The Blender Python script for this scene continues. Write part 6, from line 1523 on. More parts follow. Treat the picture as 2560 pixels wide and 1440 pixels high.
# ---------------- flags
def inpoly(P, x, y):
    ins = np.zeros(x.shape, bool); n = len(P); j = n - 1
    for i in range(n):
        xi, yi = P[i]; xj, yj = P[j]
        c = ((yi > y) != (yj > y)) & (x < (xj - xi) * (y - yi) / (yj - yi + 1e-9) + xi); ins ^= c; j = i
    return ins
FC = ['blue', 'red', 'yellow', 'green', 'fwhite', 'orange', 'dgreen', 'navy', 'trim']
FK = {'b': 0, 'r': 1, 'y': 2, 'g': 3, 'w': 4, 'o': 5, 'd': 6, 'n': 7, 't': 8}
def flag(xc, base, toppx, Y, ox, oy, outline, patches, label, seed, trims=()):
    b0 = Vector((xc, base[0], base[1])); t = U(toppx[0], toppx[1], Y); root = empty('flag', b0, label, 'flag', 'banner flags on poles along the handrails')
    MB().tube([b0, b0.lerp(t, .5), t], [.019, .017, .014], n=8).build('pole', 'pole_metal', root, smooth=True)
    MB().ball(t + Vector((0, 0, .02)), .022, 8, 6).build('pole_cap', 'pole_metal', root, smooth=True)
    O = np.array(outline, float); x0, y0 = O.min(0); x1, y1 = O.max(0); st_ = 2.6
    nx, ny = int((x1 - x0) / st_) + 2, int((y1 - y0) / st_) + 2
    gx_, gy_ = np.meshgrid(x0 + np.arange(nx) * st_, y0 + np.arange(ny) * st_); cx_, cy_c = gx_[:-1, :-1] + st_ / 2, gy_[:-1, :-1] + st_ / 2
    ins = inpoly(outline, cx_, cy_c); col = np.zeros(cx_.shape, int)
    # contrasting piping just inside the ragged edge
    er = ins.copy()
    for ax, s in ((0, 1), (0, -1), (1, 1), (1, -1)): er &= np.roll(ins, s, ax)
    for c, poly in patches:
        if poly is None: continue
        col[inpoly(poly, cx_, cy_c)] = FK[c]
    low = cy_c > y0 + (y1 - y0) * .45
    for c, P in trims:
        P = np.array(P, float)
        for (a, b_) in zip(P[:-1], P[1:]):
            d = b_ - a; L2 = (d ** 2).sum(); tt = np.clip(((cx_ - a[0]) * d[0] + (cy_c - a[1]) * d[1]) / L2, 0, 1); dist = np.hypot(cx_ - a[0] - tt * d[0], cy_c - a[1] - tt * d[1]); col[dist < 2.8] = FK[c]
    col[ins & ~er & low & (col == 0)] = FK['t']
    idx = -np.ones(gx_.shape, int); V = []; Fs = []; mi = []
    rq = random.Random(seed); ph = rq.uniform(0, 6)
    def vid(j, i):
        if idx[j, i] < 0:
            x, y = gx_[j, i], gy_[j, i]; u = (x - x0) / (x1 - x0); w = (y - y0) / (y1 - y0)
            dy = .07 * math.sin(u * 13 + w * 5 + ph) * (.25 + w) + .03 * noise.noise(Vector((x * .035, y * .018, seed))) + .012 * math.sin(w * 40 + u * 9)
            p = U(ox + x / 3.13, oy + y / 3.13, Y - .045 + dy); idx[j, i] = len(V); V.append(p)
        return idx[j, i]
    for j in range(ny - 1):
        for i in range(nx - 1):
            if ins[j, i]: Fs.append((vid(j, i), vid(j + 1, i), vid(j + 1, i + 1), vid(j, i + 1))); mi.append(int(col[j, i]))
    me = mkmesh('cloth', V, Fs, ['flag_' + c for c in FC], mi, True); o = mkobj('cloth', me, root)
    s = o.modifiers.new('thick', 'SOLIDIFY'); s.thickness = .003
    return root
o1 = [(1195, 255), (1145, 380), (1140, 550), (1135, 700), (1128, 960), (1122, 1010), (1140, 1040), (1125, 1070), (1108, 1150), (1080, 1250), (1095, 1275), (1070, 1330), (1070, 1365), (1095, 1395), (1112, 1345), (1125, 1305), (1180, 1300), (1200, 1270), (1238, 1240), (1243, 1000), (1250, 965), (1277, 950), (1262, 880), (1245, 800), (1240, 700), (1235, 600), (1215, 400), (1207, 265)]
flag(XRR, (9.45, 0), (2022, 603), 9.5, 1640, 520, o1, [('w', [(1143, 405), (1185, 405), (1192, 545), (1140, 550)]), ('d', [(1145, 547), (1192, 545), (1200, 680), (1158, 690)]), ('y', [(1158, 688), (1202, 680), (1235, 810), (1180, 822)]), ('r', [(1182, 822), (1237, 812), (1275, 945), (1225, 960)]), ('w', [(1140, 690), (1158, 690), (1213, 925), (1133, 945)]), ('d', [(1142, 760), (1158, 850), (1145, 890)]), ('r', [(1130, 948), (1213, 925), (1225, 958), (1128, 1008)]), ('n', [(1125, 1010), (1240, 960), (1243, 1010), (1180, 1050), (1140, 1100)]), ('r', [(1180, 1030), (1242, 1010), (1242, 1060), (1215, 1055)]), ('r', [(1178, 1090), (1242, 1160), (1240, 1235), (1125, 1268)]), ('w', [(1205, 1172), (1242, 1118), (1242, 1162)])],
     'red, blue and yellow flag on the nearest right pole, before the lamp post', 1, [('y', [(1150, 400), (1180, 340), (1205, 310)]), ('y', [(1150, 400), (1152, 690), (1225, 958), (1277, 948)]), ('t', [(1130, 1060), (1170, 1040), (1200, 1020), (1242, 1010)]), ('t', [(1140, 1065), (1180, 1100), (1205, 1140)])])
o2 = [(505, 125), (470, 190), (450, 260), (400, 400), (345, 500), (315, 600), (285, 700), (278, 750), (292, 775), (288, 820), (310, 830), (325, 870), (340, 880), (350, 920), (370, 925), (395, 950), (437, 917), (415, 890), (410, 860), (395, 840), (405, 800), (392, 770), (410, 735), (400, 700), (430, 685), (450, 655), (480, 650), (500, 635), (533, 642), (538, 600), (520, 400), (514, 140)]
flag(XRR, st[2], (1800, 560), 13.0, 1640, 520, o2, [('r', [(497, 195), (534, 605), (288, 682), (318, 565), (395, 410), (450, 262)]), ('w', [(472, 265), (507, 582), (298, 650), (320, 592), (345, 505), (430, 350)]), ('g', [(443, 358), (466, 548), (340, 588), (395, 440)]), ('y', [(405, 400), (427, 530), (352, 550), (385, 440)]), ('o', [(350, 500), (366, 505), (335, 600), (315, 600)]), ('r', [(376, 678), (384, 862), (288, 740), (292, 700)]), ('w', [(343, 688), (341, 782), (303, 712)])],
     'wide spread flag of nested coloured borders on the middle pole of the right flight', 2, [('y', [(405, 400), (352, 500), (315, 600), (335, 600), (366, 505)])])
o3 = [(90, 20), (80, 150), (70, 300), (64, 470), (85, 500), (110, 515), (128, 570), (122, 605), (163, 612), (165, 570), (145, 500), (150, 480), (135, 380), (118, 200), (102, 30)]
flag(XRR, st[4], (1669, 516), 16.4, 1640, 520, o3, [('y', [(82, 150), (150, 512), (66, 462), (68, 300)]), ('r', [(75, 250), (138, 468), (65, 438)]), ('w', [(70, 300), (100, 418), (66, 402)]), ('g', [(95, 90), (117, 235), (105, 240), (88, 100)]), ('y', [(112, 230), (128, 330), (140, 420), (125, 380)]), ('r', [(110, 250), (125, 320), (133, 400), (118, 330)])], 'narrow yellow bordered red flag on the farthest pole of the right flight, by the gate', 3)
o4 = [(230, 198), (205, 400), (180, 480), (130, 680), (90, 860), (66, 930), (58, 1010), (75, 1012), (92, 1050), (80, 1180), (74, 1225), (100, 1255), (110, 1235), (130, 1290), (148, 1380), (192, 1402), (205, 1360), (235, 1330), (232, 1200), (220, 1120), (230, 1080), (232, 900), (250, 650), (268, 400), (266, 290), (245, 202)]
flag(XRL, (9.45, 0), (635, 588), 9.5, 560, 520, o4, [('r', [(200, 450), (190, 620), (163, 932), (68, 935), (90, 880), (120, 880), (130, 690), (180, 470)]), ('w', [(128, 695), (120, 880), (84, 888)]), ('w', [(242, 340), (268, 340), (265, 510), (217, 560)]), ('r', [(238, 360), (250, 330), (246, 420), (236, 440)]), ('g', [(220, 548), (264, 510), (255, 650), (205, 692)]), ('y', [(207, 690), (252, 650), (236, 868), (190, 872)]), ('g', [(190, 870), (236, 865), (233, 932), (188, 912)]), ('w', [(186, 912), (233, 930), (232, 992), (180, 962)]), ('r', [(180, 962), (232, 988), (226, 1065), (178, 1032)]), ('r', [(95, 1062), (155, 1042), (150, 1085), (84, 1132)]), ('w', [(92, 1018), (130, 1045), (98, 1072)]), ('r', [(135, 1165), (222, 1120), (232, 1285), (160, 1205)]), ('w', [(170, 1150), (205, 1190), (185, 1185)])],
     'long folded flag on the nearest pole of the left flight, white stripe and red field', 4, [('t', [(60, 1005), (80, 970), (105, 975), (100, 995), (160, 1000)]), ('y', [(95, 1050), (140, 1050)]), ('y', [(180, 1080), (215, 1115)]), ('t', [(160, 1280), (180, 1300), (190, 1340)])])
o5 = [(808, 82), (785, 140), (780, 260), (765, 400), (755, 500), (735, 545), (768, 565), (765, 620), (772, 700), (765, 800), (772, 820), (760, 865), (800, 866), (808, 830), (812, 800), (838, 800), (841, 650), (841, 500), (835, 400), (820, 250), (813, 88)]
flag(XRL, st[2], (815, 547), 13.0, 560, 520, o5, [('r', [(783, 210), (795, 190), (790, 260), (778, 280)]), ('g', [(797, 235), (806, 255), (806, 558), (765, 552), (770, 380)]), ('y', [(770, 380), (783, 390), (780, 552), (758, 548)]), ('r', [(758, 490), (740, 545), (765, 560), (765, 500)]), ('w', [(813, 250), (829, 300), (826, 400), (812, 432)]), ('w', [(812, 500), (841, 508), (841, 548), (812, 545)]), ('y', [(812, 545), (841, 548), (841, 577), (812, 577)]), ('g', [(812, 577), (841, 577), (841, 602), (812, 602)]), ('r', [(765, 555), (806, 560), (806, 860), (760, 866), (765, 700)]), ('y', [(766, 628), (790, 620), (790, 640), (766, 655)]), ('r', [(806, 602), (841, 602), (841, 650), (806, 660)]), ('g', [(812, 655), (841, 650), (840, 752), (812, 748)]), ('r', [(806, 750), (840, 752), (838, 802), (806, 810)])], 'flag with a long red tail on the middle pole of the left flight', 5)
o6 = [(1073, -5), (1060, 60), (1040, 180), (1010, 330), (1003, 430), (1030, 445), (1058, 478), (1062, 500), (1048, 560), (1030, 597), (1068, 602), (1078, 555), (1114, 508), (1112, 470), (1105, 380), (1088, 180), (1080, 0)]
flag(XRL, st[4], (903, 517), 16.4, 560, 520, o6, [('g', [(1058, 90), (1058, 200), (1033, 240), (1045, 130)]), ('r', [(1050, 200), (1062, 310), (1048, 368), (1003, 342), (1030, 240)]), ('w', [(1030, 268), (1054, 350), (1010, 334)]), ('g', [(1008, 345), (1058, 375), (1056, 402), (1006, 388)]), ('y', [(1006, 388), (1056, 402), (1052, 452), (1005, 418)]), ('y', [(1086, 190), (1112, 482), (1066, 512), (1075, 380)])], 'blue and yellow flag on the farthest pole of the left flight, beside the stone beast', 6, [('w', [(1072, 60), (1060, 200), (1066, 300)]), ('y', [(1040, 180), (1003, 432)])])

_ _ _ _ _

**EXERCISE INSTRUCTIONS**
Which lines contain "wide"? Copy each of them.

**WRITTEN SOLUTION**
The Blender Python script for this scene continues. Write part 6, from line 1523 on. More parts follow. Treat the picture as 2560 pixels wide and 1440 pixels high.
     'wide spread flag of nested coloured borders on the middle pole of the right flight', 2, [('y', [(405, 400), (352, 500), (315, 600), (335, 600), (366, 505)])])